Suggested mentors: Ferris Bueller and Kevin Malone. Discouraged mentors: these guys.
I Can't Avoid Seeing the Score
7 of 8I was never old enough for it to matter, but apparently, allegedly, recording live sports used to be a thing.
There were nights when you could miss an entire game, proceed with your normal life, come back home that evening, pop a tape into the VCR (whatever that is?), crack open a beer and watch it from start to finish unspoiled.
It sounds idyllic, like a distant memory that's too convenient to be true, but in 2013 the concept is moot. We live in a time when even eyeglasses get WiFi. Those days might have existed, but with no way to avoid seeing the score, they're definitely gone.
Don't fall for your friend/loved one's rhetoric when they tell you to record the game. Ask them to imagine watching Psycho if they knew Mrs. Bates was dead, or Fight Club if they knew the truth about Tyler Durden. I guess there would still be a point, but certainly not as compelling of one.
It's the journey, not the destination, that makes football so special. And in 2013, the only way to take that journey is live.
Fanships Last Longer Than Marriages
8 of 8According to the CDC, America's marriage rate is 6.8 persons per 1,000. The current divorce rate is 3.6 per 1,000, a little more than 50 percent of that number. Those are harrowing statistics.
I'm not saying this marriage will end in divorce, but it's certainly possible. How can you be expected to ditch your team—your definite lifelong commitment—for something so transient?
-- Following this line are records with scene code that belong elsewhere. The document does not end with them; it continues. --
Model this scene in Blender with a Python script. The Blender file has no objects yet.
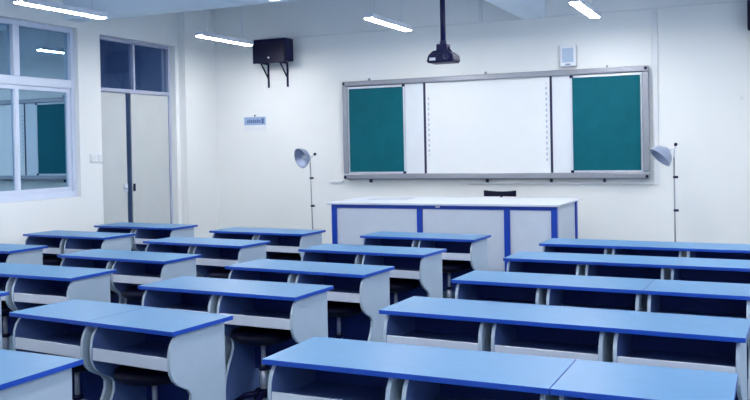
import bpy, bmesh, math, random
from mathutils import Vector, Matrix
random.seed(7)
scene = bpy.context.scene
COL = scene.collection
rad = math.radians

# ------------------------------------------------------------------ materials
def s2l(c):
    return tuple(((v/255)/12.92 if v/255 <= .04045 else ((v/255+.055)/1.055)**2.4) for v in c)

def mat(name, rgb, rough=.5, metal=0.0, spec=.5, vary=0.0, scale=8.0, bump=0.0, bscale=60.0, emit=None):
    m = bpy.data.materials.new(name); m.use_nodes = True
    nt = m.node_tree; b = nt.nodes['Principled BSDF']
    c = s2l(rgb) + (1,)
    b.inputs['Base Color'].default_value = c
    b.inputs['Roughness'].default_value = rough
    b.inputs['Metallic'].default_value = metal
    b.inputs['Specular IOR Level'].default_value = spec
    tc = nt.nodes.new('ShaderNodeTexCoord')
    if vary:
        n = nt.nodes.new('ShaderNodeTexNoise'); n.inputs['Scale'].default_value = scale
        n.inputs['Detail'].default_value = 4
        r = nt.nodes.new('ShaderNodeValToRGB')
        r.color_ramp.elements[0].position = .3; r.color_ramp.elements[1].position = .7
        r.color_ramp.elements[0].color = tuple(v*(1-vary) for v in c[:3]) + (1,)
        r.color_ramp.elements[1].color = tuple(min(1, v*(1+vary)) for v in c[:3]) + (1,)
        nt.links.new(tc.outputs['Object'], n.inputs['Vector'])
        nt.links.new(n.outputs['Fac'], r.inputs['Fac'])
        nt.links.new(r.outputs['Color'], b.inputs['Base Color'])
    if bump:
        n2 = nt.nodes.new('ShaderNodeTexNoise'); n2.inputs['Scale'].default_value = bscale
        bp = nt.nodes.new('ShaderNodeBump'); bp.inputs['Strength'].default_value = bump
        bp.inputs['Distance'].default_value = .002
        nt.links.new(tc.outputs['Object'], n2.inputs['Vector'])
        nt.links.new(n2.outputs['Fac'], bp.inputs['Height'])
        nt.links.new(bp.outputs['Normal'], b.inputs['Normal'])
    if emit:
        b.inputs['Emission Color'].default_value = s2l(emit[0]) + (1,)
        b.inputs['Emission Strength'].default_value = emit[1]
    return m

M = {}
def banded():
    m = mat('pale_blue_print', (228,232,236), .4); nt = m.node_tree; b = nt.nodes['Principled BSDF']
    tc = nt.nodes.new('ShaderNodeTexCoord'); wv = nt.nodes.new('ShaderNodeTexWave')
    wv.bands_direction = 'Z'; wv.inputs['Scale'].default_value = 4.6
    r = nt.nodes.new('ShaderNodeValToRGB'); r.color_ramp.elements[0].position = .35; r.color_ramp.elements[1].position = .6
    r.color_ramp.elements[0].color = s2l((228,232,236))+(1,); r.color_ramp.elements[1].color = s2l((172,184,208))+(1,)
    nt.links.new(tc.outputs['Object'], wv.inputs['Vector']); nt.links.new(wv.outputs['Fac'], r.inputs['Fac'])
    nt.links.new(r.outputs['Color'], b.inputs['Base Color'])
    return m
M['wall']    = mat('wall_paint', (234,237,238), .7, vary=.015, scale=1.5, bump=.15)
M['ceiling'] = mat('ceiling_paint', (218,234,252), .8, vary=.015, scale=1.5)
M['beam']    = mat('beam_paint', (232,244,255), .75, vary=.015, scale=2)
M['corridor']= mat('corridor_paint', (150,175,212), .8, vary=.05)
M['laminate']= mat('blue_laminate', (76,128,172), .38, spec=.45, vary=.03, scale=14, bump=.05, bscale=220)
M['edging']  = mat('blue_edge_banding', (22,72,178), .35)
M['panel']   = mat('grey_board', (168,186,204), .5, vary=.02, scale=10)
M['lip']     = mat('pale_grey_board', (200,210,226), .5, vary=.02, scale=10)
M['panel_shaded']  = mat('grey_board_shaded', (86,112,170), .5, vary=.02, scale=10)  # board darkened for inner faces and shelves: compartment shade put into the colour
M['shade']   = mat('brushed_shade', (160,172,198), .3, metal=.45)
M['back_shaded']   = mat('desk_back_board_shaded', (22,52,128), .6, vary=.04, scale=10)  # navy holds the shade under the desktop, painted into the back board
M['white_top']=mat('white_laminate', (208,216,230), .35, vary=.02)
M['post']    = mat('blue_painted_post', (18,66,176), .35)
M['pgrey']   = mat('pale_grey_panel', (206,216,230), .45, vary=.03, scale=5)
M['black']   = mat('black_plastic', (8,12,60), .5, spec=.2, vary=.1)
M['black_seat']=mat('black_vinyl', (8,11,40), .5, spec=.2, vary=.1, bump=.2)
M['dark']    = mat('dark_metal', (14,18,62), .45, spec=.25)
M['chrome']  = mat('silver_plating', (205,212,224), .3, metal=.45)
M['alu']     = mat('brushed_aluminium', (150,154,164), .38, metal=.55, vary=.04, scale=30)
M['alu_light']=mat('pale_aluminium', (205,214,224), .35, metal=.3)
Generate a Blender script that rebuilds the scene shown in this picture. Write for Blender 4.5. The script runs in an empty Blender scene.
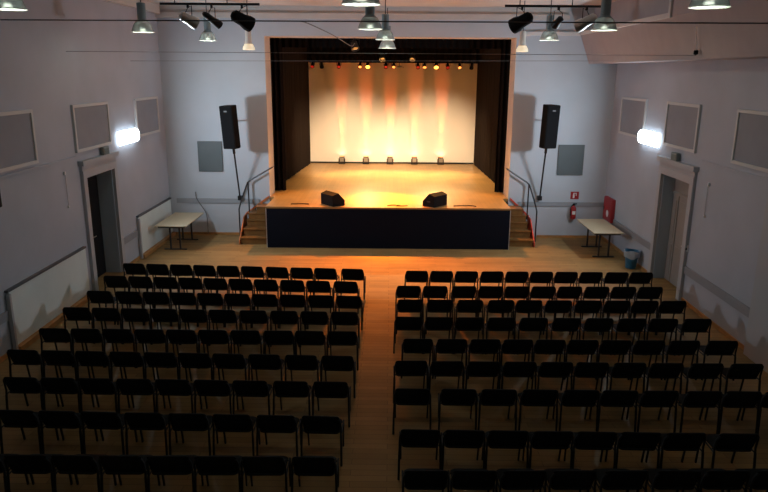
import bpy, math, random
from mathutils import Vector, Matrix
random.seed(7)
PI = math.pi
SC = bpy.context.scene
COL = SC.collection

# ------------------------------------------------------------------ camera
FPX, PITCH, YAW, ROLL, CH = 671.2, 0.25334, 0.00768, 0.00711, 4.75
fw = Vector((-math.sin(YAW) * math.cos(PITCH), math.cos(YAW) * math.cos(PITCH), -math.sin(PITCH)))
rt0 = Vector((math.cos(YAW), math.sin(YAW), 0))
dn0 = fw.cross(rt0)
rt = rt0 * math.cos(ROLL) - dn0 * math.sin(ROLL)
dn = rt0 * math.sin(ROLL) + dn0 * math.cos(ROLL)
cam = bpy.data.cameras.new('camera')
cam.sensor_width = 36
cam.lens = FPX / 768 * 36
cam.clip_end = 200
co = bpy.data.objects.new('camera', cam)
COL.objects.link(co)
m = Matrix((rt, -dn, -fw)).transposed().to_4x4()
m.translation = Vector((0, 0, CH))
co.matrix_world = m
SC.camera = co


def onz(x, y, z):
    d = rt * ((x - 384) / FPX) + dn * ((y - 246) / FPX) + fw
    return d * ((z - CH) / d.z) + Vector((0, 0, CH))


# ------------------------------------------------------------------ materials
def mat(name, col, rough=.6, metal=0., var=0., scale=3., bump=0., bscale=60., spec=.5, emit=None, estr=0., trans=0.):
    M = bpy.data.materials.new(name)
    M.use_nodes = True
    nt = M.node_tree
    b = nt.nodes['Principled BSDF']
    b.inputs['Base Color'].default_value = (*col, 1)
    b.inputs['Roughness'].default_value = rough
    b.inputs['Metallic'].default_value = metal
    b.inputs['Specular IOR Level'].default_value = spec
    if trans:
        b.inputs['Transmission Weight'].default_value = trans
    if emit:
        b.inputs['Emission Color'].default_value = (*emit, 1)
        b.inputs['Emission Strength'].default_value = estr
    tc = nt.nodes.new('ShaderNodeTexCoord')
    if var:
        n = nt.nodes.new('ShaderNodeTexNoise')
        n.inputs['Scale'].default_value = scale
        n.inputs['Detail'].default_value = 5
        r = nt.nodes.new('ShaderNodeValToRGB')
        r.color_ramp.elements[0].position = .3
        r.color_ramp.elements[1].position = .7
        r.color_ramp.elements[0].color = (*[c * (1 - var) for c in col], 1)
        r.color_ramp.elements[1].color = (*[min(1, c * (1 + var)) for c in col], 1)
        nt.links.new(tc.outputs['Object'], n.inputs['Vector'])
        nt.links.new(n.outputs['Fac'], r.inputs['Fac'])
        nt.links.new(r.outputs['Color'], b.inputs['Base Color'])
    if bump:
        n = nt.nodes.new('ShaderNodeTexNoise')
        n.inputs['Scale'].default_value = bscale
        bp = nt.nodes.new('ShaderNodeBump')
        bp.inputs['Strength'].default_value = bump
        bp.inputs['Distance'].default_value = .01
        nt.links.new(tc.outputs['Object'], n.inputs['Vector'])
        nt.links.new(n.outputs['Fac'], bp.inputs['Height'])
        nt.links.new(bp.outputs['Normal'], b.inputs['Normal'])
    return M


def planks(name, c1, c2, mortar, width, row, rough, rot=0., spec=.4):
    M = mat(name, c1, rough, spec=spec)
    nt = M.node_tree
    b = nt.nodes['Principled BSDF']
    tc = nt.nodes.new('ShaderNodeTexCoord')
    mp = nt.nodes.new('ShaderNodeMapping')
    mp.inputs['Rotation'].default_value = (0, 0, rot)
    br = nt.nodes.new('ShaderNodeTexBrick')
    br.offset = .37
    br.inputs['Color1'].default_value = (*c1, 1)
    br.inputs['Color2'].default_value = (*c2, 1)
    br.inputs['Mortar'].default_value = (*mortar, 1)
    br.inputs['Scale'].default_value = 1
    br.inputs['Mortar Size'].default_value = .003
    br.inputs['Brick Width'].default_value = width
    br.inputs['Row Height'].default_value = row
    n = nt.nodes.new('ShaderNodeTexNoise')
    n.inputs['Scale'].default_value = 1.3
    n.inputs['Detail'].default_value = 6
    mx = nt.nodes.new('ShaderNodeMix')
    mx.data_type = 'RGBA'
    mx.blend_type = 'MULTIPLY'
    mx.inputs['Factor'].default_value = .55
    rp = nt.nodes.new('ShaderNodeValToRGB')
    rp.color_ramp.elements[0].position = .3
    rp.color_ramp.elements[0].color = (.55, .55, .55, 1)
    rp.color_ramp.elements[1].position = .65
    nt.links.new(tc.outputs['Object'], mp.inputs['Vector'])
    nt.links.new(mp.outputs['Vector'], br.inputs['Vector'])
    nt.links.new(tc.outputs['Object'], n.inputs['Vector'])
    nt.links.new(n.outputs['Fac'], rp.inputs['Fac'])
    nt.links.new(br.outputs['Color'], mx.inputs['A'])
    nt.links.new(rp.outputs['Color'], mx.inputs['B'])
    nt.links.new(mx.outputs['Result'], b.inputs['Base Color'])
    return M


WALL = mat('wall_paint', (.425, .455, .525), .75, var=.05, scale=1.2, bump=.06, bscale=25)
WALLB = mat('stage_wall_paint', (.535, .585, .65), .75, var=.04, scale=1.2, bump=.06, bscale=25)
CEIL = mat('ceiling_paint', (.62, .60, .58), .85, var=.03)
WHITE = mat('white_paint', (.72, .72, .72), .5)
TRIM = mat('grey_trim_paint', (.42, .43, .46), .6)
DADO = mat('dado_grey_paint', (.27, .28, .31), .6)
DADOB = mat('dado_pale_grey_paint', (.33, .36, .40), .6)
DARKRAIL = mat('dark_rail_paint', (.09, .09, .10), .5)
BOARD = mat('panel_grey', (.27, .28, .32), .8, var=.06, scale=2)
PFRAME = mat('panel_frame_white', (.58, .58, .58), .5)
HATCH = mat('hatch_grey_green', (.105, .13, .14), .55, var=.05)
RADW = mat('radiator_board_white', (.72, .80, .80), .55, var=.06, scale=1.5)
FLOOR = planks('hall_parquet', (.37, .225, .085), (.28, .17, .063), (.15, .085, .035), 1.2, .12, .62, spec=.25)
DECK = planks('stage_boards', (.56, .33, .13), (.50, .29, .11), (.36, .2, .08), 2.2, .13, .30, PI / 2)
WOOD = mat('stair_wood', (.20, .092, .025), .45, var=.18, scale=6)
STRING = mat('stringer_orange', (.62, .19, .06), .45)
STRINGR = mat('stringer_red', (.75, .09, .05), .45)
SKIRT = mat('baseboard_wood', (.45, .22, .07), .5, var=.15, scale=5)
NAVY = mat('black_navy_cloth', (.006, .0075, .014), .95, spec=.1, bump=.15, bscale=90)
ALU = mat('aluminium_edge', (.5, .5, .52), .4, .6)
BLACKCUR = mat('black_stage_velvet', (.010, .008, .0075), .95, spec=.05)
BROWNCUR = mat('dark_masking_cloth', (.022, .016, .013), .95, spec=.05)
DROP = mat('backdrop_cloth', (.80, .74, .66), .9, spec=.1, var=.03, scale=.8)
PLASTER = mat('reveal_plaster', (.62, .58, .55), .8)
FABRIC = mat('black_chair_fabric', (.012, .012, .013), .95, spec=.15, bump=.2, bscale=300)
FRAME = mat('black_chair_tube', (.010, .010, .010), .6, spec=.25)
BLACK = mat('black_plastic', (.005, .005, .0055), .7, spec=.12)
BLACKM = mat('black_metal', (.02, .02, .022), .4, .3)
GRILLE = mat('speaker_grille', (.008, .008, .009), .9, bump=.4, bscale=200, spec=.1)
TAG = mat('badge_grey', (.06, .06, .065), .5)
TABLE = mat('table_laminate', (.52, .42, .27), .35, var=.04)
TLEG = mat('table_leg_metal', (.06, .055, .06), .45, .4)
HAND = mat('handrail_metal', (.06, .06, .065), .35, .6)
RED = mat('signal_red', (.36, .018, .024), .45)
SIGNW = mat('sign_white', (.8, .8, .8), .5)
BINB = mat('bin_blue', (.03, .16, .30), .45, var=.2, scale=8)
BAG = mat('bin_bag', (.35, .42, .50), .35, bump=.5, bscale=20)
DOORD = mat('dark_door', (.010, .010, .012), .7, spec=.15)
DOORR = mat('pale_door', (.29, .265, .25), .5, var=.05)
REVEAL = mat('reveal_blue_grey', (.38, .47, .57), .7)
STEEL = mat('brushed_steel', (.55, .55, .52), .3, .9)
CAN = mat('pendant_canister_grey', (.20, .27, .29), .5, .2)
GLASS = mat('pendant_acrylic', (.50, .55, .56), .25, trans=.45)
LAMPW = mat('white_lampshade', (.75, .72, .66), .5)
WIRE = mat('dark_wire', (.03, .03, .035), .6)
WIREG = mat('grey_wire', (.16, .16, .17), .6)
TUBE = mat('lit_wall_lamp', (1, 1, 1), .5, emit=(.80, .92, 1), estr=9)
GLOWY = mat('lit_lens_amber', (1, .6, .2), .4, emit=(1, .36, .05), estr=5)
GLOWO = mat('lit_lens_orange', (1, .4, .1), .4, emit=(1, .30, .06), estr=2.2)
GLOWR = mat('lens_red', (.4, .02, .02), .3, emit=(1, .03, .02), estr=.25)
GLOWW = mat('lit_lens_warm', (1, .8, .5), .4, emit=(1, .75, .42), estr=3)
GLOWB = mat('glowing_glass_bell', (.8, .74, .62), .3, emit=(1, .80, .50), estr=.55)
LENS = mat('clear_lens', (.5, .5, .5), .1, .8)


# ------------------------------------------------------------------ mesh builder
class MB:
    def __init__(s):
        s.v = []
        s.f = []

    def add(s, vs, fs):
        o = len(s.v)
        s.v += [tuple(v) for v in vs]
        s.f += [tuple(i + o for i in f) for f in fs]
        return s

    def box(s, x0, x1, y0, y1, z0, z1):
        x0, x1 = sorted((x0, x1)); y0, y1 = sorted((y0, y1)); z0, z1 = sorted((z0, z1))
        return s.add([(x0, y0, z0), (x1, y0, z0), (x1, y1, z0), (x0, y1, z0), (x0, y0, z1), (x1, y0, z1), (x1, y1, z1), (x0, y1, z1)],
                     [(0, 3, 2, 1), (4, 5, 6, 7), (0, 1, 5, 4), (1, 2, 6, 5), (2, 3, 7, 6), (3, 0, 4, 7)])

    def bbox(s, x0, x1, y0, y1, z0, z1, b=.01):
        # bevelled box : three nested rectangles in z
        x0, x1 = sorted((x0, x1)); y0, y1 = sorted((y0, y1)); z0, z1 = sorted((z0, z1))
        rings = []
        for z, i in ((z0, b), (z0 + b, 0), (z1 - b, 0), (z1, b)):
            c = b
            rings.append([(x0 + i + c, y0 + i, z), (x1 - i - c, y0 + i, z), (x1 - i, y0 + i + c, z), (x1 - i, y1 - i - c, z),
                          (x1 - i - c, y1 - i, z), (x0 + i + c, y1 - i, z), (x0 + i, y1 - i - c, z), (x0 + i, y0 + i + c, z)])
        return s.rings(rings)

    def rings(s, rings, cap=True, closed=True):
        n = len(rings[0])
        vs = [p for r in rings for p in r]
        fs = []
        for k in range(len(rings) - 1):
            for i in range(n if closed else n - 1):
                j = (i + 1) % n
                fs.append((k * n + i, k * n + j, (k + 1) * n + j, (k + 1) * n + i))
        if cap:
            fs.append(tuple(range(n - 1, -1, -1)))
            fs.append(tuple((len(rings) - 1) * n + i for i in range(n)))
        return s.add(vs, fs)

    def tube(s, pts, r, n=8, ry=None):
        pts = [Vector(p) for p in pts]
        rings = []
        for i, p in enumerate(pts):
            a = pts[max(i - 1, 0)]
            b = pts[min(i + 1, len(pts) - 1)]
            t = (b - a).normalized()
            u = Vector((1, 0, 0)) if abs(t.x) < .9 else Vector((0, 0, 1))
            w = t.cross(u).normalized()
            u = w.cross(t).normalized()
            rings.append([p + u * (r * math.cos(2 * PI * k / n)) + w * ((ry or r) * math.sin(2 * PI * k / n)) for k in range(n)])
        return s.rings(rings)

    def lathe(s, prof, c=(0, 0, 0), n=20, axis=None, cap=False):
        # prof: (radius, height along axis)
        ax = Vector(axis or (0, 0, 1)).normalized()
        u = Vector((1, 0, 0)) if abs(ax.x) < .9 else Vector((0, 1, 0))
        w = ax.cross(u).normalized()
        u = w.cross(ax).normalized()
        c = Vector(c)
        return s.rings([[c + ax * h + u * (r * math.cos(2 * PI * k / n)) + w * (r * math.sin(2 * PI * k / n)) for k in range(n)] for r, h in prof], cap)

    def prism(s, poly, f0, f1):
        return s.rings([[f0(*p) for p in poly], [f1(*p) for p in poly]])

    def build(s, name, m_, parent=None, smooth=False, loc=None):
        me = bpy.data.meshes.new(name)
        me.from_pydata(s.v, [], s.f)
        me.validate()
        import bmesh
        bm = bmesh.new()
        bm.from_mesh(me)
        bmesh.ops.recalc_face_normals(bm, faces=bm.faces)
        bm.to_mesh(me)
        bm.free()
        me.materials.append(m_)
        if smooth:
            for p in me.polygons:
                p.use_smooth = True
            try:
                me.set_sharp_from_angle(angle=math.radians(40))
            except Exception:
                pass
        o = bpy.data.objects.new(name, me)
        COL.objects.link(o)
        if parent:
            o.parent = parent
        if loc:
            o.location = loc
        return o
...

The burden of lifelong fanship isn't easy. My freshman year at Maryland, the Terps went 2-10. And one of those wins came against James Madison. An FCS opponent. At home.
In overtime.
Almost every single night that season (and last season, when a freshman linebacker started at quarterback), a part of me wanted to cut the ripcord. At times, it was all I could think about. But "'til death do us part" means "'til death do us part."
At least when we talk about football.